• _WORK TO BE COMPLETED_: Retype the opening lines of the listing below, ending with the line that contains "water, ground, promenade", and leave out any pictures.

========================================================================

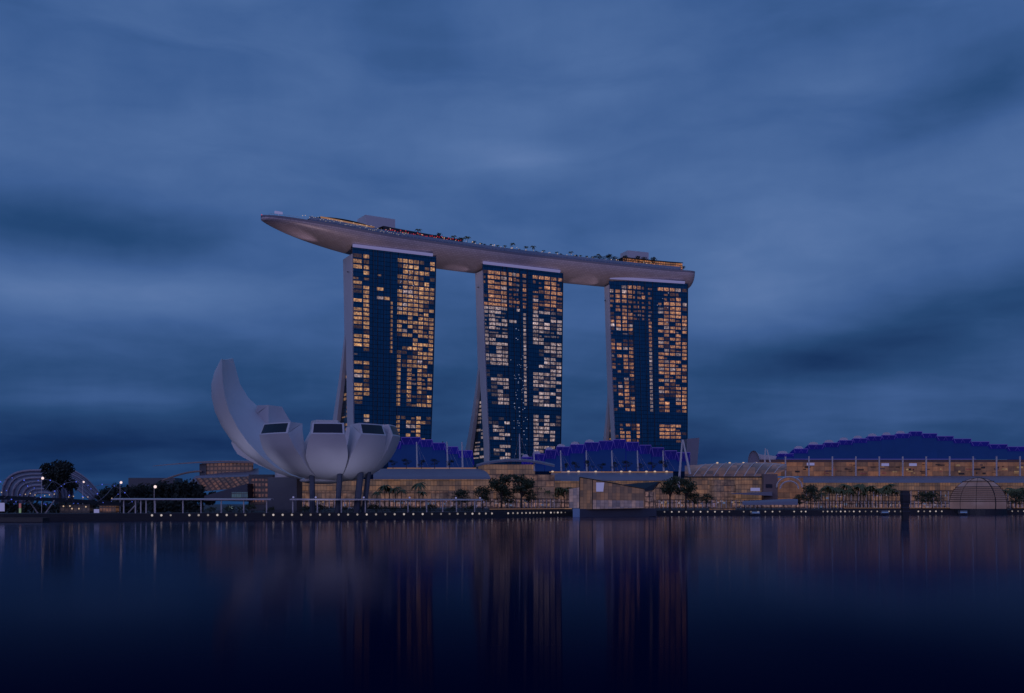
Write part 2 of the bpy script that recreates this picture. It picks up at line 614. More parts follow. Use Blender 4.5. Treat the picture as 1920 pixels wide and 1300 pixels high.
QZ = 2.6   # height of the promenade above the water
LZ = 1.9   # height of the quay lamps

# ---------------------------------------------------------------- water, ground, promenade


def water_material():
    m = bpy.data.materials.new('bay_water')
    m.use_nodes = True
    t = NT(m.node_tree)
    t.n.clear()
    out = t.new('ShaderNodeOutputMaterial')
    g = t.new('ShaderNodeBsdfGlossy', distribution='GGX')
    dif = t.new('ShaderNodeBsdfDiffuse')
    dif.inputs['Color'].default_value = (0.001, 0.004, 0.026, 1)
    geo = t.new('ShaderNodeNewGeometry')
    mp = t.new('ShaderNodeMapping')
    mp.inputs['Scale'].default_value = (0.0035, 0.022, 1)
    mp.inputs['Rotation'].default_value = (0, 0, R(2))
    t.l.new(geo.outputs['Position'], mp.inputs['Vector'])
    n = t.noise(mp.outputs[0], 1.0, 4.0, 0.6)
    t.put(g.inputs['Roughness'], t.maprange(n, 0.3, 0.7, 0.047, 0.064))
    tg = t.new('ShaderNodeCombineXYZ')
    tg.inputs[0].default_value = 1.0
    t.l.new(tg.outputs[0], g.inputs['Tangent'])
    g.inputs['Anisotropy'].default_value = 0.7
    g.inputs['Color'].default_value = (0.92, 0.88, 1.0, 1)
    fr = t.new('ShaderNodeFresnel')
    fr.inputs['IOR'].default_value = 1.33
    mx = t.new('ShaderNodeMixShader')
    # waves tilted towards the viewer hide part of the reflection as the view steepens
    t.put(mx.inputs[0], t.math('POWER', t.maprange(fr.outputs[0], 0.3, 1.0), 2.1))
    t.l.new(dif.outputs[0], mx.inputs[1])
    t.l.new(g.outputs[0], mx.inputs[2])
    t.l.new(mx.outputs[0], out.inputs[0])
    return m


M['bay_water'] = water_material()
b = MB()
b.face([(-9000, -3000, 0), (9000, -3000, 0), (9000, 16000, 0), (-9000, 16000, 0)])
tag(b.build('water', 'bay_water'), kind='structure', label='dark calm bay water with long smooth light streaks')

edge = [P(px, 945, shore(px)) for px in range(-400, 2501, 50)]
edge = [Vector((p.x, p.y, 0)) for p in edge]
b = MB()
b.grid([[Vector((e.x, e.y + 2.6, QZ - 0.25)) for e in edge], [Vector((e.x * 14, 9000, QZ - 0.25)) for e in edge]])
tag(b.build('ground', 'ground'), kind='structure')
# promenade: lower wall, landing step and upper deck edge, all one stepped profile
b = MB()
prof = [(0.0, -1.0), (0.0, 0.9), (1.6, 0.9), (1.6, 1.5), (2.6, 1.5), (2.6, QZ), (40.0, QZ)]
b.grid([[Vector((e.x, e.y + dy, z)) for e in edge] for dy, z in prof])
tag(b.build('promenade', 'quay_stone'), kind='structure')


# ---------------------------------------------------------------- curved roof-top park
def catmull(pts, n):
    out = []
    p = [pts[0] + (pts[0] - pts[1])] + pts + [pts[-1] + (pts[-1] - pts[-2])]
    for i in range(1, len(p) - 2):
        for k in range(n):
            t = k / n
            a, b_, c, d_ = p[i - 1], p[i], p[i + 1], p[i + 2]
            out.append(0.5 * ((2 * b_) + (c - a) * t + (2 * a - 5 * b_ + 4 * c - d_) * t * t + (3 * b_ - a - 3 * c + d_) * t ** 3))
    out.append(pts[-1])
    return out


CEN = [Vector(q) for q in ((-173.5, 719, 205.2), (-141, 743, 203.0), (-92.6, 775, 201.2), (2.3, 829.5, 201), (109.3, 877.4, 201), (149.5, 890.8, 201))]
line_c = catmull(CEN, 16)
arc = [0.0]
for a_, b_ in zip(line_c, line_c[1:]):
    arc.append(arc[-1] + (b_ - a_).length)
TOT = arc[-1]


def at_arc(s):
    s = max(0.0, min(TOT, s))
    for i in range(len(arc) - 1):
        if s <= arc[i + 1]:
            k = (s - arc[i]) / (arc[i + 1] - arc[i])
            p = line_c[i].lerp(line_c[i + 1], k)
            t = (line_c[min(len(line_c) - 1, i + 2)] - line_c[max(0, i - 1)])
            t.z = 0
            t.normalize()
            return p, t, Vector((-t.y, t.x, 0))
    return line_c[-1], Vector((1, 0, 0)), Vector((0, 1, 0))


def half_w(s):
    w0 = 19.0
    if s < 85:
        q = 1 - s / 85
        w0 *= max(0.0, 1 - q ** 2.5) ** 0.62
    e = TOT - s
    if e < 7:
        w0 *= 0.80 + 0.20 * (1 - (1 - e / 7) ** 2) ** 0.5
    return max(w0, 0.25)


def hull_depth(s):
    dd = 14.0
    if s < 100:
        q = 1 - s / 100
        dd = 3.2 + 10.8 * (1 - q ** 1.8)
    e = TOT - s
    if e < 6:
        dd *= 0.72 + 0.28 * (1 - (1 - e / 6) ** 2) ** 0.5
    return dd


def on_deck(s, off, dz=0.0):
    """point on the roof deck: s along, off across (-1 water side .. 1 far side)"""
    p, t, n = at_arc(s)
    return p + n * (half_w(s) * off) + Vector((0, 0, dz))


park = thing('sky_park', 'long curved boat-shaped roof terrace spanning the three lit towers', 'roof terrace', (2.3, 829.5, 190))
b = MB()
ss = [0, 1.5, 3.5, 6, 9, 13, 18] + [18 + i * (TOT - 26) / 60 for i in range(1, 61)] + [TOT - 7, TOT - 6, TOT - 5, TOT - 4, TOT - 3, TOT - 2, TOT - 1, TOT]
NTH = 22
rows, uvs = [], []
for s in ss:
    p, t, n = at_arc(s)
    wd, dp = half_w(s), hull_depth(s)
    r_, u_ = [], []
    per = 0
    last = None
    for k in range(NTH + 1):
        th = math.pi * k / NTH
        c = math.cos(th)
        sn = math.sin(th)
        off = -wd * (abs(c) ** 0.9) * (1 if c > 0 else -1)
        q = p + n * off + Vector((0, 0, -1.2 - (dp - 1.2) * sn ** 0.95))
        if last is not None:
            per += (q - last).length
        last = q
        r_.append(q)
        u_.append((s, per))
    rows.append(r_)
    uvs.append(u_)
b.grid(rows, uvs)
b.face(list(reversed(rows[-1])), [(p.x * 0.3, p.z) for p in reversed(rows[-1])])
b.build('hull', 'hull_panel', park, smooth=True)
# pale rim band and the deck inside it
b = MB()
b.grid([[at_arc(s)[0] + at_arc(s)[2] * (-half_w(s) - 0.05) + Vector((0, 0, -1.25)) for s in ss],
        [at_arc(s)[0] + at_arc(s)[2] * (-half_w(s) - 0.25) + Vector((0, 0, 0.3)) for s in ss],
        [at_arc(s)[0] + at_arc(s)[2] * (-half_w(s) * 0.93) + Vector((0, 0, 0.35)) for s in ss]])
b.grid([[at_arc(s)[0] + at_arc(s)[2] * (half_w(s) * 0.93) + Vector((0, 0, 0.35)) for s in ss],
        [at_arc(s)[0] + at_arc(s)[2] * (half_w(s) + 0.25) + Vector((0, 0, 0.3)) for s in ss],
        [at_arc(s)[0] + at_arc(s)[2] * (half_w(s) + 0.05) + Vector((0, 0, -1.25)) for s in ss]])
b.build('rim', 'grey_roof', park)
b = MB()
b.grid([[at_arc(s)[0] + at_arc(s)[2] * (-half_w(s) * 0.94) for s in ss], [at_arc(s)[0] + at_arc(s)[2] * (half_w(s) * 0.94) for s in ss]])
b.build('deck', 'paving', park)
b = MB()
for s0, s1 in ((4, 96), (96, 190), (190, TOT - 8)):
    n = int((s1 - s0) / 3)
    pts = [on_deck(s0 + (s1 - s0) * i / n, -0.95, 1.5) for i in range(n + 1)]
    b.tube(pts, 0.07, 4)
    for q in pts:
        b.tube([q - Vector((0, 0, 1.2)), q], 0.06, 4)
b.build('railing', 'steel_white', park)
b = MB()
b.grid([[on_deck(s, -0.93, 0.35) for s in range(30, int(TOT) - 10, 4)], [on_deck(s, -0.93, 3.4) for s in range(30, int(TOT) - 10, 4)]])
b.build('glass_screen', mat('screen_glass', (0.16, 0.24, 0.34), 0.2, vary=0.15), park)
for s, ln, wd, h in ((91, 24, 15, 16.5), (TOT - 47, 20, 13, 17)):
    p, t, n = at_arc(s)
    b = MB()
    c = p + n * 4 + Vector((0, 0, h / 2))
    b.box(c, (ln, wd, h), math.atan2(t.y, t.x))
    o = b.build('lift_core', 'white_clad', park)
    b = MB()
    b.box(c + Vector((2, 0, h / 2 + 0.6)), (3.5, 2.0, 1.2), math.atan2(t.y, t.x))
    b.build('roof_vent', 'dark_metal', o)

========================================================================

• _FINISHED TASK_:
Write part 2 of the bpy script that recreates this picture. It picks up at line 614. More parts follow. Use Blender 4.5. Treat the picture as 1920 pixels wide and 1300 pixels high.
QZ = 2.6   # height of the promenade above the water
LZ = 1.9   # height of the quay lamps

# ---------------------------------------------------------------- water, ground, promenade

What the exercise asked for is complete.